A Syrian government official told the Reuters news agency that air raids were carried out with its full knowledge and coordination.

IS has lost most of their urban bastions in the vast western province of Anbar since Iraqi forces started mounting a counter-offensive following the capture by IS of about a third of the country in 2014.

But they continue to move relatively easily in desert areas and have hideouts from which they harass the security forces.

Abadi's comments came as Iraqi forces on Friday entered a west Mosul district for the first time since the October launch of their offensive to retake the city from the Islamic State group.

The push on al-Maamun, a small area on the southwestern edge of Mosul, came after government troops retook the airport, which commands access to the city from the south, and a nearby military base.

EXTRA: Iraqi forces press advance into western Mosul

"We have attacked and fully control Ghazlani base, we have also taken Tal al-Rayyan... and we're attacking al-Maamun area," said Sami al-Aridhi, a lieutenant general in Iraq's elite Counter-Terrorism Service.

He told AFP near the front line that IS militants attacked his forces with a suicide car bomb in Tal al-Rayyan, a village just outside Mosul, and that three other car bombs were found there.

Aridhi said the CTS, an elite force, had suffered no losses since the renewed push on west Mosul was launched on Sunday.
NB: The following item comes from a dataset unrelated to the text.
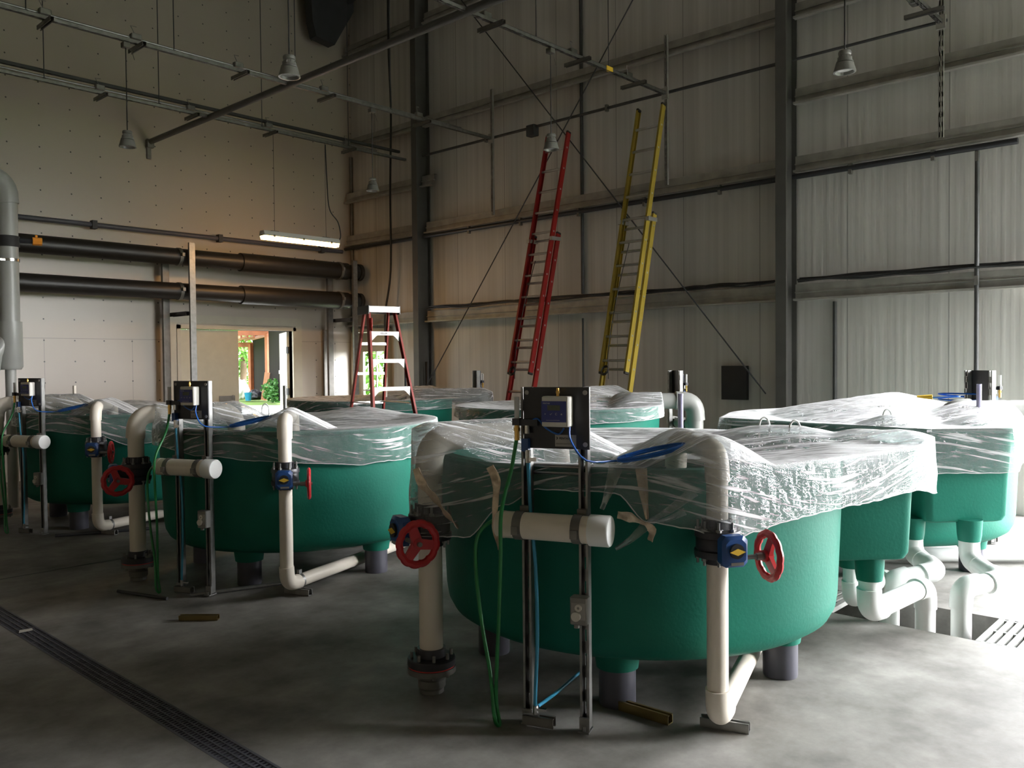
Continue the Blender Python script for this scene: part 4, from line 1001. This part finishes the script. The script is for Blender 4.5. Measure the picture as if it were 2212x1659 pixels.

He said some fighters had been wounded, however, including by the weaponised drones IS has increasingly resorted to in recent weeks.

AFP reporters south of Mosul said heavy artillery and mortar fire could be heard coming from the southern edge of the city while jets also conducted strikes.

While it was not immediately clear whether CTS forces would seek to push deep into the city or simply set up positions on the edge, the move marks another landmark in the protracted Mosul operation.

CTS has led the weeks-long effort to retake areas of the city on the east bank of the Tigris river, only fully liberating it last month.